[Challenge]:
Leaving out the pictures, retype the lines from the beginning of the listing through the line containing "rng = np.random.default_rng(7)".

(Rows from a 3D scene dataset)
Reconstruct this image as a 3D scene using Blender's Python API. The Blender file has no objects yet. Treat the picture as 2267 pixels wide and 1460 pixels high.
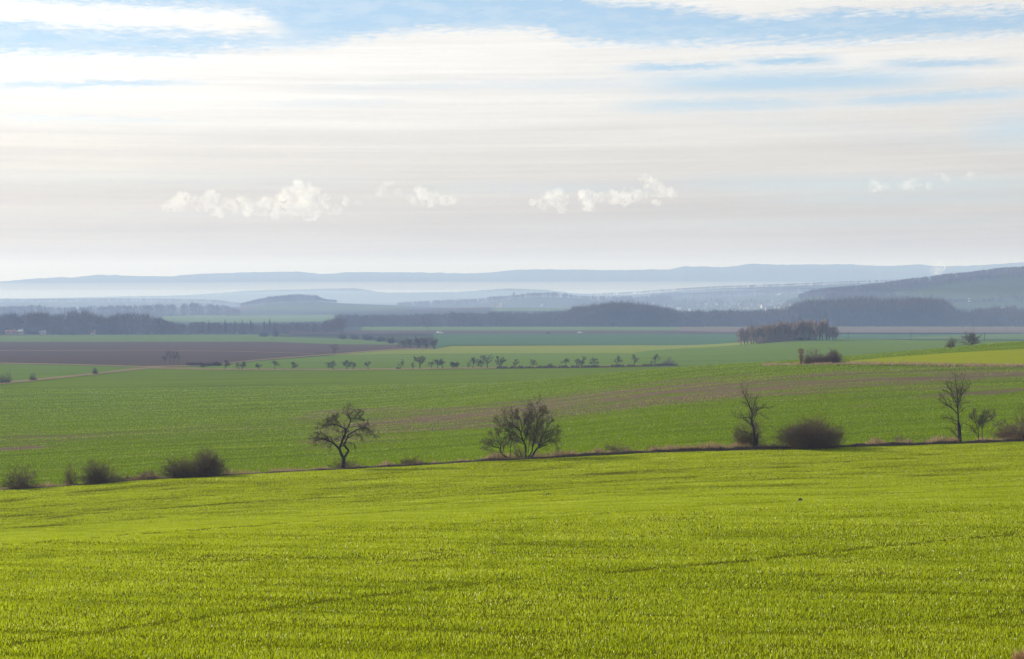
import bpy, bmesh, math, random
import numpy as np
from mathutils import Vector

SC = bpy.context.scene
COL = SC.collection
R = math.radians
rng = np.random.default_rng(7)

# ------------------------------------------------------------------ camera
W, H, F = 2267.0, 1460.0, 3114.0
CX, CY = W / 2, H / 2
YH = 640.0                                   # eye level in the photograph
PITCH = math.atan((CY - YH) / F)
CP, SP = math.cos(PITCH), math.sin(PITCH)
cam_d = bpy.data.cameras.new('camera')
cam = bpy.data.objects.new('camera', cam_d)
COL.objects.link(cam)
cam_d.sensor_width = 36.0
cam_d.lens = 36.0 * F / W
cam_d.clip_start = 0.2
cam_d.clip_end = 40000
cam.rotation_euler = (R(90) - PITCH, 0, 0)
SC.camera = cam


def us(X, Y):
    """direction of a picture point: x/y and z/y of the ray"""
    X = np.asarray(X, float); Y = np.asarray(Y, float)
    cx = (X - CX) / F; cy = (CY - Y) / F
    den = CP + cy * SP
    return cx / den, (cy * CP - SP) / den


def pix(x, y, z):
    den = y * CP - z * SP
    return CX + F * x / den, CY - F * (y * SP + z * CP) / den


def az_el(X, Y):
    u, s = us(X, Y)
    return np.degrees(np.arctan(u)), np.degrees(np.arctan(s / np.sqrt(1 + u * u)))


# ------------------------------------------------------------------ noise
_perm = np.random.default_rng(3).random((256, 256))


def vnoise(x, y):
    x = np.asarray(x, float); y = np.asarray(y, float)
    xi = np.floor(x).astype(int); yi = np.floor(y).astype(int)
    fx = x - xi; fy = y - yi
    fx = fx * fx * (3 - 2 * fx); fy = fy * fy * (3 - 2 * fy)
    a = _perm[xi & 255, yi & 255]; b = _perm[(xi + 1) & 255, yi & 255]
    c = _perm[xi & 255, (yi + 1) & 255]; d = _perm[(xi + 1) & 255, (yi + 1) & 255]
    return (a * (1 - fx) + b * fx) * (1 - fy) + (c * (1 - fx) + d * fx) * fy


def fbm(x, y, o=4):
    t = 0; a = 0.5; n = 0
    for k in range(o):
        t = t + a * vnoise(x * 2 ** k + 17.3 * k, y * 2 ** k - 9.1 * k); n += a; a *= 0.5
    return t / n


# ------------------------------------------------------------------ terrain
def pchip(xk, yk, x):
    """yk: (n, m) values at xk (n); returns (len(x), m)"""
    xk = np.asarray(xk, float); yk = np.asarray(yk, float)
    h = np.diff(xk)[:, None]; dl = np.diff(yk, axis=0) / h
    m = np.zeros_like(yk)
    m[1:-1] = np.where(dl[:-1] * dl[1:] > 0, 2 * dl[:-1] * dl[1:] / np.where(dl[:-1] + dl[1:] == 0, 1, dl[:-1] + dl[1:]), 0)
    m[0] = dl[0]; m[-1] = dl[-1]
    x = np.clip(x, xk[0], xk[-1])
    i = np.clip(np.searchsorted(xk, x, side='right') - 1, 0, len(xk) - 2)
    hh = h[i]; t = ((x - xk[i])[:, None]) / hh
    return (yk[i] * (1 + 2 * t) * (1 - t) ** 2 + m[i] * hh * t * (1 - t) ** 2
            + yk[i + 1] * t * t * (3 - 2 * t) + m[i + 1] * hh * t * t * (t - 1))


DK = [0.3, 12, 25, 60, 100, 130, 200, 270, 340, 450, 560, 700, 830, 1000, 1200, 1500, 2000, 3000, 12000]
PL = [-33.4, -34.2, -35.2, -36.5, -38.0, -39.0, -40.0, -40.0]
CT = {
    -700: [-1.7, -4.0, -6.6, -11.3, -17.5, -19.3, -23.3, -26.2, -28.4, -30.9, -32.4] + PL,
    0:    [-1.7, -4.0, -6.6, -11.0, -16.75, -18.5, -22.5, -25.6, -28.0, -30.6, -32.2] + PL,
    400:  [-1.7, -4.0, -6.6, -10.6, -15.85, -17.4, -21.6, -24.8, -27.3, -30.2, -32.0] + PL,
    800:  [-1.7, -4.0, -6.6, -10.3, -15.15, -16.6, -20.6, -23.6, -26.2, -29.6, -31.7] + PL,
    1133: [-1.7, -4.0, -6.6, -10.0, -14.45, -15.8, -19.2, -21.4, -23.1, -29.3, -31.5] + PL,
    1500: [-1.7, -4.0, -6.6, -9.8, -13.75, -15.0, -17.0, -17.8, -19.2, -28.0, -31.0, -30.6, -34.2] + PL[2:],
    1800: [-1.7, -4.0, -6.6, -9.7, -13.4, -14.6, -16.1, -15.6, -17.1, -26.0, -30.5, -28.8, -30.0] + PL[2:],
    2050: [-1.7, -4.0, -6.6, -9.6, -13.2, -14.35, -15.7, -14.9, -15.0, -24.0, -29.0, -29.0, -30.5] + PL[2:],
    2267: [-1.7, -4.0, -6.6, -9.5, -12.9, -14.0, -15.4, -14.6, -13.1, -21.0, -28.0, -29.5, -31.0] + PL[2:],
    2900: [-1.7, -4.0, -6.6, -9.3, -12.2, -13.2, -14.2, -13.0, -11.0, -18.0, -26.0, -29.5, -32.0] + PL[2:],
}
UG = np.linspace(-0.75, 0.75, 1201)
LG = np.linspace(math.log(0.3), math.log(12000), 1500)
DG = np.exp(LG)
_xs = sorted(CT)
_uc = np.array([us(x, 720)[0] for x in _xs])
_prof = pchip(np.log(DK), np.array([CT[x] for x in _xs]).T, LG)          # (nd, ncol)
TAB = pchip(_uc, _prof.T, UG)                                            # (nu, nd)


def crest(pts, us_):
    px = np.array([p[0] for p in pts], float); py = np.array([p[1] for p in pts], float)
    u, s = us(px, py)
    return pchip(u, s[:, None], us_)[:, 0]


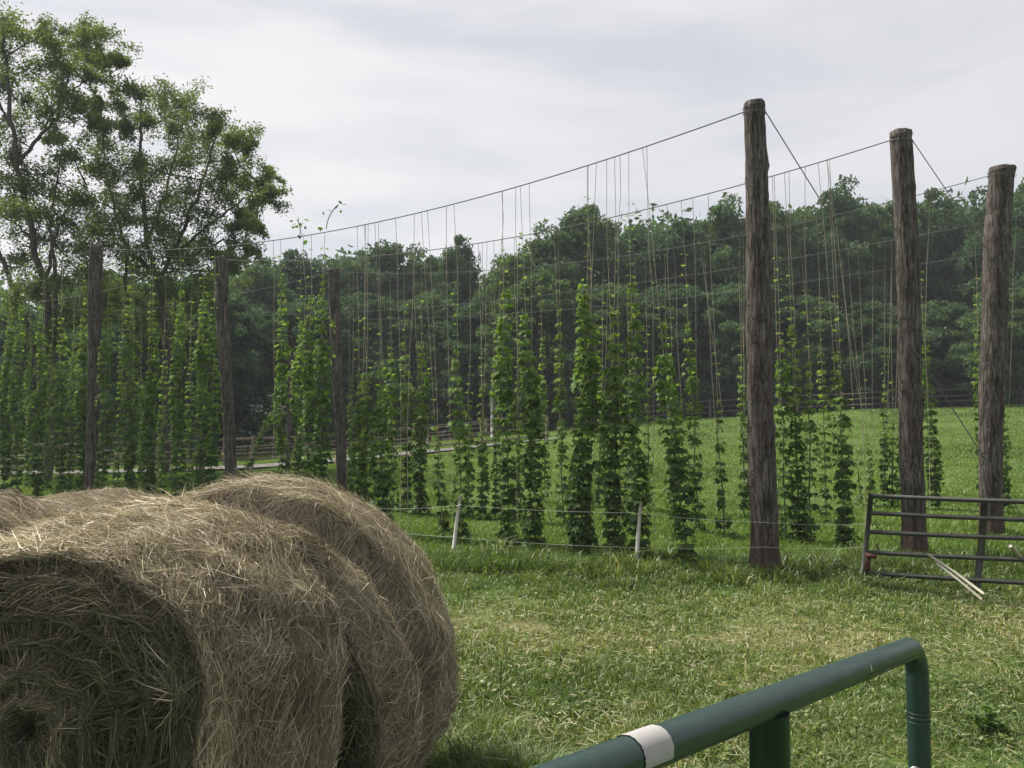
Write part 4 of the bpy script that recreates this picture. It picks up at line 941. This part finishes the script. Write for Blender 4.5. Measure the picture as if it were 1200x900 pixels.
for (hx, hy) in ((1028, 645), (1034, 669)):
    mb = MB(); p = gp(hx, hy) + [0, -.02, 0]; mb.tube(rel([p + [0, 0, -.01], p + [-.01, -.02, .045], p + [-.03, -.02, .075]], root), .008, 6); mb.build('hook', M_oldgate, root)
# cream pipes lying against the gate
for (xa, ya, xb, yb, dy, w_, lb) in ((1079, 647, 1153, 699, -.14, .015, 'upper cream pipe of the pair slanting against the metal gate'), (1086, 657, 1151, 705, -.20, .013, 'lower thinner cream pipe of the pair slanting against the metal gate'), (1174, 637, 1216, 680, -.14, .02, 'single cream pipe slanting against the metal gate near the picture edge')):
    a = gp(xa, ya) + [0, dy, 0]; b_ = hit(xb, yb)
    b_ = b_ + [0, 0, .015]
    mb = MB(); d = b_ - a; mb.tube([a * 0, d * .5 + [0, 0, .01], d], w_, 10); o = mb.build('cream_pipe', M_pvc, None, True); o.location = [float(q_) for q_ in a]; tag(o, lb, 'pipe', 'cream pipes on the gate')
a = gp(1021, 612) + [0, -.04, 0]; b_ = hit(1098, 672); wire_obj('loose_wire', 'thin slack wire trailing from the gate stile to the pipes', 'wire', sagline(a, b_ + [0, 0, .05], .03), .005, M_wire)

# ------------------------------------------------------------------ foreground green gate
p_end = at(1074, 757, 1.40); p_near = at(722, 893, .72)
d = p_near - p_end; d /= np.linalg.norm(d); zt = p_end[2]
root = thing('tube_gate', 'dark green enamelled tube gate in the foreground, bent corner, white tape', 'gate', None, (p_end[0], p_end[1], 0))
rad = .0180; Rb = .05
a = np.linspace(0, math.pi / 2, 12); cor = p_end + d * Rb - [0, 0, Rb]
bend = [cor - d * Rb * math.cos(t) + np.array([0, 0, Rb]) * math.sin(t) for t in a]
far = p_near + d * 2.2
path = [p_end - [0, 0, zt - .12], p_end - [0, 0, .6], p_end - [0, 0, .25]] + bend + [p_near, far]
mb = MB(); mb.tube(rel(path, root), rad, 28); mb.build('outer_frame', M_gate, root, True)
def on_rail(px):     # point of the top rail at picture column px
    def pxof(t): q_ = p_end + d * t; return 600 + F * q_[0] / (CP * q_[1] + SP * (q_[2] - CAM_Z))
    return p_end + d * min(np.linspace(-.05, .9, 3000), key=lambda t: abs(pxof(t) - px))
u = on_rail(901); mb = MB(); mb.tube(rel([u - [0, 0, .010], u - [0, 0, .3], u - [0, 0, u[2] - .14]], root), .0225, 24); mb.build('upright', M_gate, root, True)
for zz in (.21, .42, .63, .84):
    mb = MB(); mb.tube(rel([p_end + d * .012 - [0, 0, zz], far - [0, 0, zz]], root), rad * .9, 16); mb.build('rail', M_gate, root, True)
for zz in (.105, .112, .12):
    mb = MB(); mb.tube(rel([p_end - [0, 0, zz], p_end - [0, 0, zz + .003]], root), rad + .0006, 28); mb.build('crimp_ring', M_gate, root, True)
# rubbed streak and a nick in the paint of the top rail
sd_ = np.cross(d, [0, 0, 1.]); sd_ /= np.linalg.norm(sd_); up_ = np.cross(sd_, d)
sd_ = sd_ * (-1 if sd_[1] > 0 else 1)
def on_skin(t0, t1, a0_, w_, n_=14):
    V = []
    for t in np.linspace(t0, t1, n_):
        for a_ in (a0_ - w_ * (.5 + .5 * math.sin(t * 60) ** 2), a0_ + w_): V.append(p_end + d * t + (sd_ * math.sin(a_) + up_ * math.cos(a_)) * (rad + .0007))
    return rel(V, root), [np.array([[2 * k, 2 * k + 1, 2 * k + 3, 2 * k + 2] for k in range(n_ - 1)])]
v, f = on_skin(.05, .30, 1.95, .10); obj('rubbed_streak', mesh_np('rubbed_streak', v, f), solid('bare_metal', (.17, .13, .10), .55, c2=(.07, .075, .06), nscale=60), root)
v, f = on_skin(.288, .291, 1.35, .22, 3); obj('paint_nick', mesh_np('paint_nick', v, f), M_white, root)
# tape: a sleeve with ragged ends over the rail
c0, c1 = on_rail(769), on_rail(735); mb = MB()
n = 28; aa = np.linspace(-1.9, 1.9, n); side = sd_
V = []; r = np.random.default_rng(5)
for t in np.linspace(0, 1, 6):
    for a_ in aa:
        e = r.normal(0, .0005) if t in (0., 1.) else 0
        V.append(c0 + (c1 - c0) * t + d * e + (side * math.sin(a_) + up_ * math.cos(a_)) * (rad + .0009))
q = [[i * n + j, i * n + j + 1, (i + 1) * n + j + 1, (i + 1) * n + j] for i in range(5) for j in range(n - 1)]
tp = obj('tape', mesh_np('tape', rel(V, root), [np.array(q)], None, True), M_tape, root); tp['label'] = 'dirty white tape wrapped round the top rail'

x, y, r = scatter(15000, 2.0, 10.2, .95, -.42, .75, 55)
k = ~in_bale(x, y) & (vnoise(x, y, .38, 61) > .60) & (dryness(x, y) < .45); x, y = x[k], y[k]
v, f, tn = leafy(x, y, r.uniform(.016, .036, len(x)), r); tag(obj('ground_weeds', mesh_np('ground_weeds', v, [f], tn), M_grass), 'low clover and plantain leaves mixed into the turf', 'weeds', kind='stuff')
# ------------------------------------------------------------------ a few weeds that stand out of the turf
def weed(px, py, h, n, sp, ls, label, seed, nm='weed_clump'):
    r = np.random.default_rng(seed); g = hit(px, py); root = thing(nm, label, 'weed', None, g); mb = MB(); Vs = []
    for k in range(n):
        an = r.uniform(0, 6.28); e = np.array([math.cos(an) * sp * r.random(), math.sin(an) * sp * r.random(), h * r.uniform(.5, 1)])
        mb.tube([(0, 0, -.02), e * [.4, .4, .6], e], [.004, .003, .002], 4)
        m = 8; t = r.uniform(.3, 1, m)[:, None]; P = e * t; D = r.normal(0, 1, (m, 3)); D[:, 2] = np.abs(D[:, 2]) * .4
        Vs.append(leaf_batch(P, D, np.array([[0, 0, 1.]]) + r.normal(0, .4, (m, 3)), r.uniform(.6, 1.2, m) * ls, np.clip(r.normal(.4, .12, m), 0, 1)))
    mb.build('stem', M_stem, root); v, f, tn = join(Vs); obj('foliage', mesh_np('foliage', v, f, tn), M_hop, root)
weed(1160, 862, .15, 12, .13, .045, 'broad-leaved weed clump right of the green tube gate', 1)
weed(586, 822, .30, 3, .03, .02, 'thin upright weed stalk beside the large bale flank', 2, 'weed_stalk')

# ------------------------------------------------------------------ thin summer haze
hm, hnt, hout = new_mat('haze_air')
pv = N(hnt, 'ShaderNodeVolumePrincipled', Density=.0007); pv.inputs['Color'].default_value = (.78, .86, .95, 1); pv.inputs['Anisotropy'].default_value = .1
hnt.links.new(pv.outputs[0], hout.inputs['Volume'])
mb = MB(); mb.box((-260, 190, 29), (290, 190, 29), 440, 62)
tag(mb.build('haze', hm), 'thin pale summer haze over the fields', 'haze', kind='stuff')
sc.cycles.volume_bounces = 0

[Full response]:
Reconstruct this image as a 3D scene using Blender's Python API. The Blender file has no objects yet. Treat the picture as 2267 pixels wide and 1460 pixels high.
import bpy, bmesh, math, random
import numpy as np
from mathutils import Vector

SC = bpy.context.scene
COL = SC.collection
R = math.radians
rng = np.random.default_rng(7)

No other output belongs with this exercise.